Según el historiador bizantino Procopio de Cesarea, la culpa de que el último emperador romano de Occidente, Valentiniano, fuera tan inepto y precipitara la perdición del imperio que había recibido (los efímeros emperadores que le sucedieron en el trono ya no fueron capaces de levantarlo) fue de la educación “afeminada” que había recibido de su madre, la emperatriz Gala Placidia.

Procopio ignoraba las modernas reglas de la corrección política y era ligeramente misógino (basta leer el retrato que hace en su Historia secreta de Teodora, la emperatriz bizantina consorte de Justiniano), lo que quizá le llevó a despachar un juicio que se nos antoja simplista, además de inconveniente.

Sin embargo, su testimonio es una muestra de cómo los grandes fracasos históricos apremian a buscar un culpable, ejercicio este que siempre se acaba realizando y que no puede eludirse, especialmente, cuando el fracaso deja al aire todas las vergüenzas. El tiempo dirá si Joe Biden es el último emperador americano de Occidente, y si los chinos, como a Roma el empuje de los hunos y de los vándalos, han conseguido apear a Estados Unidos en Afganistán de ese imperio que ha durado un siglo. De lo que caben pocas dudas es de que la retirada por él ordenada, y su escalofriante forma de justificarla, van a ser argumento de peso para cargarle con la factura histórica del hundimiento. 

Puede que sea injusto. A fin de cuentas, se ha limitado a ponerle una cinta al desastroso paquete que le dieron armado sus tres predecesores, los republicanos Bush y Trump y, sobre todo, el Premio Nobel de la Paz, que gestionó la guerra afgana, con los resultados que saltan a la vista, durante más tiempo que ningún otro. Logró matar a Bin Laden. Parece que nada más.

Pero volvamos a lo peor de todo, que no es lo del fracaso, accidente al que todos los humanos estamos abocados más que expuestos, sino sufrirlo de una forma vergonzosa: tanto que por momentos, y los momentos empiezan a ser ya a estas alturas de la pax talibán unos cuantos, llega a parecer indigna. Que se haya perdido la guerra contra unas decenas de miles de tipos con turbante en la cabeza, viejos AK-47 en una mano y el Corán en la otra, pese a oponerles drones, satélites y soldados equipados como Robocop, no es tan desolador como la manera en que se ha dilapidado el crédito de Estados Unidos y de Occidente. 

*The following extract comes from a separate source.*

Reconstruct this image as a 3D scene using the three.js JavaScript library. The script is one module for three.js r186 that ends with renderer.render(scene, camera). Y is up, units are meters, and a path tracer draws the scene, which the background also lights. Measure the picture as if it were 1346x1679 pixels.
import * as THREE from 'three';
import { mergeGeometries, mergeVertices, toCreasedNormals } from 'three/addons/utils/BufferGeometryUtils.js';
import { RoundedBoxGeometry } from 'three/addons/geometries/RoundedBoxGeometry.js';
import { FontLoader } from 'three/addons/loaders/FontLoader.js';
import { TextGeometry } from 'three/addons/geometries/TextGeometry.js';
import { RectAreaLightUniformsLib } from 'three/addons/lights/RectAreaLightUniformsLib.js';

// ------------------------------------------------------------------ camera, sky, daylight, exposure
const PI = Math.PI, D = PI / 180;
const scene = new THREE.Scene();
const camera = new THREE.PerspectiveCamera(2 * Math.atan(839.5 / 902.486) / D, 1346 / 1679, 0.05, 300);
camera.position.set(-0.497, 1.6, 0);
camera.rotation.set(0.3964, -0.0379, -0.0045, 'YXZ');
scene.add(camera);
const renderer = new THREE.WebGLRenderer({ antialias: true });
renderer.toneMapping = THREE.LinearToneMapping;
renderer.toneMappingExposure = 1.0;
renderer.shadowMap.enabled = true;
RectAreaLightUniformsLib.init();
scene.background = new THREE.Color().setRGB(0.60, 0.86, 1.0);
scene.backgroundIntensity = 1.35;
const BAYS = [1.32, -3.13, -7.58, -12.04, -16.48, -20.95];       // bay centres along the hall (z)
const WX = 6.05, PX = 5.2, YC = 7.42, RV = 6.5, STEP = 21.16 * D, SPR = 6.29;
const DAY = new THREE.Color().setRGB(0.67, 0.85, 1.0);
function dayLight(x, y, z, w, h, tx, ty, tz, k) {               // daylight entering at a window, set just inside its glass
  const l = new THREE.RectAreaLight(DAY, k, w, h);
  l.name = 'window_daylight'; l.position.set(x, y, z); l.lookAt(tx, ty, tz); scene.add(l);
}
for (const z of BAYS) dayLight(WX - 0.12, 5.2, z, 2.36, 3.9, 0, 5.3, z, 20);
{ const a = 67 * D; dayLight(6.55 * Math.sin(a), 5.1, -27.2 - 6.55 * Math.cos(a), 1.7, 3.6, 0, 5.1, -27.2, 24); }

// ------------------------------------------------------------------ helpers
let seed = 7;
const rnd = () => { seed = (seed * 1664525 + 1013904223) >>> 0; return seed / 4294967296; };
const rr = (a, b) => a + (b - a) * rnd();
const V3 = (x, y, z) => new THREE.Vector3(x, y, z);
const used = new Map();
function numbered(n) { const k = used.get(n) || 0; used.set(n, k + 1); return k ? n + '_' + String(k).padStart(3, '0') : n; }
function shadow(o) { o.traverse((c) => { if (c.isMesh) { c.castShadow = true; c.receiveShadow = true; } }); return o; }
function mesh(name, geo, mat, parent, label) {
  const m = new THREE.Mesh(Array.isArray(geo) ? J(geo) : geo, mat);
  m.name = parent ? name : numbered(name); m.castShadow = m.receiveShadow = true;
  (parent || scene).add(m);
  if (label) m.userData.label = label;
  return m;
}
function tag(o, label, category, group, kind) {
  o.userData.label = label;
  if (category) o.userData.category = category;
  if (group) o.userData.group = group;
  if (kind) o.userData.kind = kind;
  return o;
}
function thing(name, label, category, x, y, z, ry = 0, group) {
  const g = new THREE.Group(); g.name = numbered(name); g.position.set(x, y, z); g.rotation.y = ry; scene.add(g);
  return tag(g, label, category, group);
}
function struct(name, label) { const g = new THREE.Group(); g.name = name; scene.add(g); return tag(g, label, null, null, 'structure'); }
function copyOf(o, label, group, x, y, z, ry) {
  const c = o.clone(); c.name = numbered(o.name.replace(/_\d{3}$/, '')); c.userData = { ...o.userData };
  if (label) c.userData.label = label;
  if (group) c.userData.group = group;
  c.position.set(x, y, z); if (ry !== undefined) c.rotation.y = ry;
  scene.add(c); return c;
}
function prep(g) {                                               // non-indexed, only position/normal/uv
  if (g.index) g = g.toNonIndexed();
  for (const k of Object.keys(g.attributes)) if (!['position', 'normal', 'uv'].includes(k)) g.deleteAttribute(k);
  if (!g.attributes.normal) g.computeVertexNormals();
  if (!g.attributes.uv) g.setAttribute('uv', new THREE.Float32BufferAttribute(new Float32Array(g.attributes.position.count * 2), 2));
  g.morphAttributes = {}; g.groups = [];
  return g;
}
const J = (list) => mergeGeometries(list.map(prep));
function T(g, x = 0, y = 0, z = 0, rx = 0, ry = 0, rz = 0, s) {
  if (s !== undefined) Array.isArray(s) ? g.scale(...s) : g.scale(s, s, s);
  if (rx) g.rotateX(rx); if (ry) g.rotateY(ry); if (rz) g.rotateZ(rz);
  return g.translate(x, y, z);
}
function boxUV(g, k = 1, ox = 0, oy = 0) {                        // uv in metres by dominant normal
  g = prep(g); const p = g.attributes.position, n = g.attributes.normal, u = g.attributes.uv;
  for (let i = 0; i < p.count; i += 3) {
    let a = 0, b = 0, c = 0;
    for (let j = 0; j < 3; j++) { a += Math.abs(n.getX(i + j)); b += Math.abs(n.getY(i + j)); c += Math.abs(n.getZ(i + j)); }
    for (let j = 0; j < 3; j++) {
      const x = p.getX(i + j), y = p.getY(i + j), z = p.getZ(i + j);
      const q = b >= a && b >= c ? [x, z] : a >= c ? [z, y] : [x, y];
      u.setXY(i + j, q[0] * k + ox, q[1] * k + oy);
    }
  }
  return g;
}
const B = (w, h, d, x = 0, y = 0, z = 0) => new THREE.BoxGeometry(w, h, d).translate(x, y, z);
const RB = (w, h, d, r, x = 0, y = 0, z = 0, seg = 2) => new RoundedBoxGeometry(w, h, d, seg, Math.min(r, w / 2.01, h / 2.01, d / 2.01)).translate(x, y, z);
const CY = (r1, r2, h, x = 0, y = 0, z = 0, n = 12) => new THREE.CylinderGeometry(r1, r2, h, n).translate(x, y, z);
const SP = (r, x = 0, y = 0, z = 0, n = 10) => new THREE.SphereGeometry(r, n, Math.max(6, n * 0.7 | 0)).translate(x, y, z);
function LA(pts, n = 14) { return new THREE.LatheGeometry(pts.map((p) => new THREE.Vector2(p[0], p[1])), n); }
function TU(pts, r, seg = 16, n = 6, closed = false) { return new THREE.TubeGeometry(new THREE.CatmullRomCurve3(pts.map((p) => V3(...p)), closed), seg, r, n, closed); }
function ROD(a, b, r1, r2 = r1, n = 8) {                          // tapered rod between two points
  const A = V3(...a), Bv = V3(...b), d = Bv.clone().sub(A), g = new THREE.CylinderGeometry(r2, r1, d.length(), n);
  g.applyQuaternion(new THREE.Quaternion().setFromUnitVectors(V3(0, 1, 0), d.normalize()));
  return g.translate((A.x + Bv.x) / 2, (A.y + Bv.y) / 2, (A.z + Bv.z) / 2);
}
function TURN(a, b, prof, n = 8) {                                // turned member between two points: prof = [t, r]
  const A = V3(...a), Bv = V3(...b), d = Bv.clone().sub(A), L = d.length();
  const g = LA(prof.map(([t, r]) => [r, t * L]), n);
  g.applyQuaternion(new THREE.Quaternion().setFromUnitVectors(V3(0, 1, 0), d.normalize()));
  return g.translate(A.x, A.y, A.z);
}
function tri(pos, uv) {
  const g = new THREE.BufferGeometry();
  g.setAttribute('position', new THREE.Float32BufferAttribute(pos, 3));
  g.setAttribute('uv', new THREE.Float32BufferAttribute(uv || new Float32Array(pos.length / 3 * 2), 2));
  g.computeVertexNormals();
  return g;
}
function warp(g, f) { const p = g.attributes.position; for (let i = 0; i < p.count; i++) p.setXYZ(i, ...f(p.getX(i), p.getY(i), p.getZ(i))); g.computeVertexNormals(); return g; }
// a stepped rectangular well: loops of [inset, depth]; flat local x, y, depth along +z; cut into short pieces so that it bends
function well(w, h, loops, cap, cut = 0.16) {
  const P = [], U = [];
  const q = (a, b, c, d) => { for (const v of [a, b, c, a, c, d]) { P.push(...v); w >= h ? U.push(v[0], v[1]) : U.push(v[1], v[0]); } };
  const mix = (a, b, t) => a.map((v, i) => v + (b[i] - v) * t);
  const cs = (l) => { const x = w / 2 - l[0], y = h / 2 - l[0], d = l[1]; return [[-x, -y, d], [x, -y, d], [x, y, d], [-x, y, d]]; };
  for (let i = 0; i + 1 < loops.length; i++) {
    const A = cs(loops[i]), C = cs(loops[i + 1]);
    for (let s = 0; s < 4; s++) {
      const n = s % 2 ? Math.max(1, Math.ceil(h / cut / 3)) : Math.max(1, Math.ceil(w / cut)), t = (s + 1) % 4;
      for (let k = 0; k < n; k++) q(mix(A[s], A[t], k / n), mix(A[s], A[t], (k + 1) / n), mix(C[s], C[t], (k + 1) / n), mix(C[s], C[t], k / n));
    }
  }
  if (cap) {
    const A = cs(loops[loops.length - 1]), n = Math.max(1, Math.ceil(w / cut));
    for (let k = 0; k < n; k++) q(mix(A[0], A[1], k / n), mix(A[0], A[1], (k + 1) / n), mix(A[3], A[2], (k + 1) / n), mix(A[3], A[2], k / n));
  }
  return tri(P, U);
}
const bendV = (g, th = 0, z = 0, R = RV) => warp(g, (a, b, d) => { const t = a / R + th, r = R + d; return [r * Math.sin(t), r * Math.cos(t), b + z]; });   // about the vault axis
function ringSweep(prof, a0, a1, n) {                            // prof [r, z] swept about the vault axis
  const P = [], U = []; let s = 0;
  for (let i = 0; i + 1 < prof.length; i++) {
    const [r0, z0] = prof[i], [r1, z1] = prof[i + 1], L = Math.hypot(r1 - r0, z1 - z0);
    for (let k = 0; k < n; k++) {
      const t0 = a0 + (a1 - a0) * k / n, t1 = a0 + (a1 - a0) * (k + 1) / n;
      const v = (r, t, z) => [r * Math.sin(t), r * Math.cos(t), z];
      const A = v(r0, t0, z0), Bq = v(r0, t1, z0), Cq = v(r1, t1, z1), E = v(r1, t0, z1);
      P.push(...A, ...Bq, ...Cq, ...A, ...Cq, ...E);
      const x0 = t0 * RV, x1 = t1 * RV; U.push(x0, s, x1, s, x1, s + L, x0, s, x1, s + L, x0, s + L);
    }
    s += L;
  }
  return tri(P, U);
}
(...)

Que la evacuación de una parte ínfima de los afganos que creyeron en las promesas occidentales de regeneración, progreso y apoyo se haga desde una especie de Dien Bien Phu gigante y encapsulado en el aeropuerto de Kabul, teniendo que recurrir a la dudosa piedad de los estudiantes coránicos, es un escándalo de precariedad e imprevisión en la primera potencia del mundo. Que haya embajadas europeas que se hayan vaciado sin alertar antes a sus trabajadores afganos, y cortándoles el acceso a las cuentas de correo electrónico para no oír sus gritos de socorro, desgarra el alma y obliga a sentir vergüenza ajena y propia. 

Que la UE tardara varios días en convocar una reunión de Zoom, de la que salió la nada y los balbuceos de entendimiento con los bárbaros de su responsable de Exteriores, abruma y humilla a quienes alguna vez creyeron que Europa podía forjar una unión que la llevara a ser algo en el mundo. Ahí está cada país, por su cuenta, con sus aviones y comandos, negociando aterrizajes con Estados Unidos y pasillos con los talibanes. 

También tenemos los españoles nuestra cuota. No vamos a sacar a todos los hombres y mujeres que confiaron en nosotros. Los vamos a dejar, sobre todo a ellas, a merced de la atrocidad, ante el silencio atronador, o el sollozo tardío, de alborotadores por minucias. Un embajador cesado, unos hombres y mujeres de uniforme: sólo ellos nos salvan la poca cara que nos queda.